Present the data once more in exactly its original form.

⁂

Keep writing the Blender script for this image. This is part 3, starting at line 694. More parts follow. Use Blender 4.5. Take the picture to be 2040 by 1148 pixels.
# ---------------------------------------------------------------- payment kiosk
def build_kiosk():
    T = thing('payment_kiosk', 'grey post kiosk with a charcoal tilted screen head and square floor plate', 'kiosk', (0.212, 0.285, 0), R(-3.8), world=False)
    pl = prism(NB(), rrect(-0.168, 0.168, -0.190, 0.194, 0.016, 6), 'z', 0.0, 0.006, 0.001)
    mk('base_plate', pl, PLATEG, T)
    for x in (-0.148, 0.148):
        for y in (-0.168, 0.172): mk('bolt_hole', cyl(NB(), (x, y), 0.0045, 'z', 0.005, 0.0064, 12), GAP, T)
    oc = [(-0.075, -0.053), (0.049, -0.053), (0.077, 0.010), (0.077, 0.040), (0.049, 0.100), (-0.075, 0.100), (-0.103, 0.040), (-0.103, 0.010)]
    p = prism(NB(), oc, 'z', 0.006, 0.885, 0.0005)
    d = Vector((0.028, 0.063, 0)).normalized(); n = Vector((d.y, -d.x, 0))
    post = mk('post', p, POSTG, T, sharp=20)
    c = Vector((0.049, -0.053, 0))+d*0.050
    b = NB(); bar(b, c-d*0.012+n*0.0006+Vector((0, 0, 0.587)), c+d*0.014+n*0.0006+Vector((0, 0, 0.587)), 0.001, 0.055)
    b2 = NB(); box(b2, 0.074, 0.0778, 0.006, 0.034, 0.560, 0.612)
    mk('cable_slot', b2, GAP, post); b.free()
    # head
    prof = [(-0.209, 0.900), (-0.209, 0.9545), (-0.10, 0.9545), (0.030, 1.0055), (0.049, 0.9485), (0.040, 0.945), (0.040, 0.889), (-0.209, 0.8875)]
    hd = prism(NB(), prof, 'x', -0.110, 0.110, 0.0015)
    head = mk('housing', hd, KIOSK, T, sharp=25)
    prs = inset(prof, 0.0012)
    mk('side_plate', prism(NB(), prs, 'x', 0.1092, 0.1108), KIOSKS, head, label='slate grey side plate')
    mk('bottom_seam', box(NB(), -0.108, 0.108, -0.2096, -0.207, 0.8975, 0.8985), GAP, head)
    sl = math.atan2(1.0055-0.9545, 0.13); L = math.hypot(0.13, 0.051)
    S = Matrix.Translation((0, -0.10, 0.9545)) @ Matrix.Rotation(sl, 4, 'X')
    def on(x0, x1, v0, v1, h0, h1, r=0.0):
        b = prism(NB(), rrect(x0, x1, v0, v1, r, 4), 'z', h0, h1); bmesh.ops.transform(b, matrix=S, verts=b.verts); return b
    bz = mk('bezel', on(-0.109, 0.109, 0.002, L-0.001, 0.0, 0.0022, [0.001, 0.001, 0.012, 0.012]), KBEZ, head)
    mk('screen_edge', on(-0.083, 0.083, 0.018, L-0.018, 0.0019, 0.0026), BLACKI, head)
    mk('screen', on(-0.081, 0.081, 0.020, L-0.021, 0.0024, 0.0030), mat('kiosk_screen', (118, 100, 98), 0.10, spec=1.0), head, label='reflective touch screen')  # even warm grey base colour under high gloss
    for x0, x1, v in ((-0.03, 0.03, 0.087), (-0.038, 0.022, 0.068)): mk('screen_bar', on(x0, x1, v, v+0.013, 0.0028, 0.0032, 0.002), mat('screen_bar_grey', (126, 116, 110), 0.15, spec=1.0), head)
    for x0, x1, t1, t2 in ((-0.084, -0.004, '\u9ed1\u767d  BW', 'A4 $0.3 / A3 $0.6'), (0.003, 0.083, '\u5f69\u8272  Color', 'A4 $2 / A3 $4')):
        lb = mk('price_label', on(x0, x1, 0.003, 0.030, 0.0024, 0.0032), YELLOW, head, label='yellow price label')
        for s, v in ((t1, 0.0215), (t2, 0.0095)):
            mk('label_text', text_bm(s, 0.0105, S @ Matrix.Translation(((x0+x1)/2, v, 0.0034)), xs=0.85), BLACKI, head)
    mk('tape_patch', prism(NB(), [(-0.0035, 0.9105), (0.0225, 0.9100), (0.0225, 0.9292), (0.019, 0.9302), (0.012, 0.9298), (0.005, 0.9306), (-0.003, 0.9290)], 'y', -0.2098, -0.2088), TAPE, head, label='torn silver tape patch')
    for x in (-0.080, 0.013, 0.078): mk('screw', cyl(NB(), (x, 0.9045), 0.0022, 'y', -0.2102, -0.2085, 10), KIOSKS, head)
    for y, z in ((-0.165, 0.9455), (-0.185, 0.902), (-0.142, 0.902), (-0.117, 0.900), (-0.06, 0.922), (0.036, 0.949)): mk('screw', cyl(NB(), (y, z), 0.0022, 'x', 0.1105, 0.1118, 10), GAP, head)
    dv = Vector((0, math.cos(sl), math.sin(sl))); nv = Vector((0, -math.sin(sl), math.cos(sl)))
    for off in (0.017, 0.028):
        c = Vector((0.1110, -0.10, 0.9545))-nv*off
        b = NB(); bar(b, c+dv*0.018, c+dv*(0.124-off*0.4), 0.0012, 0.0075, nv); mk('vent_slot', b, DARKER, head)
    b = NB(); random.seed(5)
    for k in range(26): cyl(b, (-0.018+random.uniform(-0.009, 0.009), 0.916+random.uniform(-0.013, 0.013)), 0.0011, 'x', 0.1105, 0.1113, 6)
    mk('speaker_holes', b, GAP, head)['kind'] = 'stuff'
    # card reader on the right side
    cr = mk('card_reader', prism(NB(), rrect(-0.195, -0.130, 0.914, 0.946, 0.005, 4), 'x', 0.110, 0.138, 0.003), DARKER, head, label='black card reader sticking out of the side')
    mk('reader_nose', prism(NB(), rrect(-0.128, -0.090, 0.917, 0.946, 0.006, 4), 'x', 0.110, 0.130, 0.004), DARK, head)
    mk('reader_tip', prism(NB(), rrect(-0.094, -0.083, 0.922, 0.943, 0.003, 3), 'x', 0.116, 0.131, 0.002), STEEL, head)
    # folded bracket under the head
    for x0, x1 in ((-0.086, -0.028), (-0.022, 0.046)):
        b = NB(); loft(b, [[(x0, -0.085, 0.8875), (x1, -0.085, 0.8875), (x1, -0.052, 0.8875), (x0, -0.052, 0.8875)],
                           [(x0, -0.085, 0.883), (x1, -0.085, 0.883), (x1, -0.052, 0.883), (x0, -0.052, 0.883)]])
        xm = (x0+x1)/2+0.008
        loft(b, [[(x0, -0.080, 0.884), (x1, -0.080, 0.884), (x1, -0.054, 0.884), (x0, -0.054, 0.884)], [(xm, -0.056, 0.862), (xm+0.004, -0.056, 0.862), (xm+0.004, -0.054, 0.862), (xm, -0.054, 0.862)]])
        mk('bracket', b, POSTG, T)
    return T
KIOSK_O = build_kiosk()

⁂

Answer to the problem —
Keep writing the Blender script for this image. This is part 3, starting at line 694. More parts follow. Use Blender 4.5. Take the picture to be 2040 by 1148 pixels.
# ---------------------------------------------------------------- payment kiosk
def build_kiosk():
    T = thing('payment_kiosk', 'grey post kiosk with a charcoal tilted screen head and square floor plate', 'kiosk', (0.212, 0.285, 0), R(-3.8), world=False)
    pl = prism(NB(), rrect(-0.168, 0.168, -0.190, 0.194, 0.016, 6), 'z', 0.0, 0.006, 0.001)
    mk('base_plate', pl, PLATEG, T)
    for x in (-0.148, 0.148):
        for y in (-0.168, 0.172): mk('bolt_hole', cyl(NB(), (x, y), 0.0045, 'z', 0.005, 0.0064, 12), GAP, T)
    oc = [(-0.075, -0.053), (0.049, -0.053), (0.077, 0.010), (0.077, 0.040), (0.049, 0.100), (-0.075, 0.100), (-0.103, 0.040), (-0.103, 0.010)]
    p = prism(NB(), oc, 'z', 0.006, 0.885, 0.0005)
    d = Vector((0.028, 0.063, 0)).normalized(); n = Vector((d.y, -d.x, 0))
    post = mk('post', p, POSTG, T, sharp=20)
    c = Vector((0.049, -0.053, 0))+d*0.050
    b = NB(); bar(b, c-d*0.012+n*0.0006+Vector((0, 0, 0.587)), c+d*0.014+n*0.0006+Vector((0, 0, 0.587)), 0.001, 0.055)
    b2 = NB(); box(b2, 0.074, 0.0778, 0.006, 0.034, 0.560, 0.612)
    mk('cable_slot', b2, GAP, post); b.free()
    # head
    prof = [(-0.209, 0.900), (-0.209, 0.9545), (-0.10, 0.9545), (0.030, 1.0055), (0.049, 0.9485), (0.040, 0.945), (0.040, 0.889), (-0.209, 0.8875)]
    hd = prism(NB(), prof, 'x', -0.110, 0.110, 0.0015)
    head = mk('housing', hd, KIOSK, T, sharp=25)
    prs = inset(prof, 0.0012)
    mk('side_plate', prism(NB(), prs, 'x', 0.1092, 0.1108), KIOSKS, head, label='slate grey side plate')
    mk('bottom_seam', box(NB(), -0.108, 0.108, -0.2096, -0.207, 0.8975, 0.8985), GAP, head)
    sl = math.atan2(1.0055-0.9545, 0.13); L = math.hypot(0.13, 0.051)
    S = Matrix.Translation((0, -0.10, 0.9545)) @ Matrix.Rotation(sl, 4, 'X')
    def on(x0, x1, v0, v1, h0, h1, r=0.0):
        b = prism(NB(), rrect(x0, x1, v0, v1, r, 4), 'z', h0, h1); bmesh.ops.transform(b, matrix=S, verts=b.verts); return b
    bz = mk('bezel', on(-0.109, 0.109, 0.002, L-0.001, 0.0, 0.0022, [0.001, 0.001, 0.012, 0.012]), KBEZ, head)
    mk('screen_edge', on(-0.083, 0.083, 0.018, L-0.018, 0.0019, 0.0026), BLACKI, head)
    mk('screen', on(-0.081, 0.081, 0.020, L-0.021, 0.0024, 0.0030), mat('kiosk_screen', (118, 100, 98), 0.10, spec=1.0), head, label='reflective touch screen')  # even warm grey base colour under high gloss
    for x0, x1, v in ((-0.03, 0.03, 0.087), (-0.038, 0.022, 0.068)): mk('screen_bar', on(x0, x1, v, v+0.013, 0.0028, 0.0032, 0.002), mat('screen_bar_grey', (126, 116, 110), 0.15, spec=1.0), head)
    for x0, x1, t1, t2 in ((-0.084, -0.004, '\u9ed1\u767d  BW', 'A4 $0.3 / A3 $0.6'), (0.003, 0.083, '\u5f69\u8272  Color', 'A4 $2 / A3 $4')):
        lb = mk('price_label', on(x0, x1, 0.003, 0.030, 0.0024, 0.0032), YELLOW, head, label='yellow price label')
        for s, v in ((t1, 0.0215), (t2, 0.0095)):
            mk('label_text', text_bm(s, 0.0105, S @ Matrix.Translation(((x0+x1)/2, v, 0.0034)), xs=0.85), BLACKI, head)
    mk('tape_patch', prism(NB(), [(-0.0035, 0.9105), (0.0225, 0.9100), (0.0225, 0.9292), (0.019, 0.9302), (0.012, 0.9298), (0.005, 0.9306), (-0.003, 0.9290)], 'y', -0.2098, -0.2088), TAPE, head, label='torn silver tape patch')
    for x in (-0.080, 0.013, 0.078): mk('screw', cyl(NB(), (x, 0.9045), 0.0022, 'y', -0.2102, -0.2085, 10), KIOSKS, head)
    for y, z in ((-0.165, 0.9455), (-0.185, 0.902), (-0.142, 0.902), (-0.117, 0.900), (-0.06, 0.922), (0.036, 0.949)): mk('screw', cyl(NB(), (y, z), 0.0022, 'x', 0.1105, 0.1118, 10), GAP, head)
    dv = Vector((0, math.cos(sl), math.sin(sl))); nv = Vector((0, -math.sin(sl), math.cos(sl)))
    for off in (0.017, 0.028):
        c = Vector((0.1110, -0.10, 0.9545))-nv*off
        b = NB(); bar(b, c+dv*0.018, c+dv*(0.124-off*0.4), 0.0012, 0.0075, nv); mk('vent_slot', b, DARKER, head)
    b = NB(); random.seed(5)
    for k in range(26): cyl(b, (-0.018+random.uniform(-0.009, 0.009), 0.916+random.uniform(-0.013, 0.013)), 0.0011, 'x', 0.1105, 0.1113, 6)
    mk('speaker_holes', b, GAP, head)['kind'] = 'stuff'
    # card reader on the right side
    cr = mk('card_reader', prism(NB(), rrect(-0.195, -0.130, 0.914, 0.946, 0.005, 4), 'x', 0.110, 0.138, 0.003), DARKER, head, label='black card reader sticking out of the side')
    mk('reader_nose', prism(NB(), rrect(-0.128, -0.090, 0.917, 0.946, 0.006, 4), 'x', 0.110, 0.130, 0.004), DARK, head)
    mk('reader_tip', prism(NB(), rrect(-0.094, -0.083, 0.922, 0.943, 0.003, 3), 'x', 0.116, 0.131, 0.002), STEEL, head)
    # folded bracket under the head
    for x0, x1 in ((-0.086, -0.028), (-0.022, 0.046)):
        b = NB(); loft(b, [[(x0, -0.085, 0.8875), (x1, -0.085, 0.8875), (x1, -0.052, 0.8875), (x0, -0.052, 0.8875)],
                           [(x0, -0.085, 0.883), (x1, -0.085, 0.883), (x1, -0.052, 0.883), (x0, -0.052, 0.883)]])
        xm = (x0+x1)/2+0.008
        loft(b, [[(x0, -0.080, 0.884), (x1, -0.080, 0.884), (x1, -0.054, 0.884), (x0, -0.054, 0.884)], [(xm, -0.056, 0.862), (xm+0.004, -0.056, 0.862), (xm+0.004, -0.054, 0.862), (xm, -0.054, 0.862)]])
        mk('bracket', b, POSTG, T)
    return T
KIOSK_O = build_kiosk()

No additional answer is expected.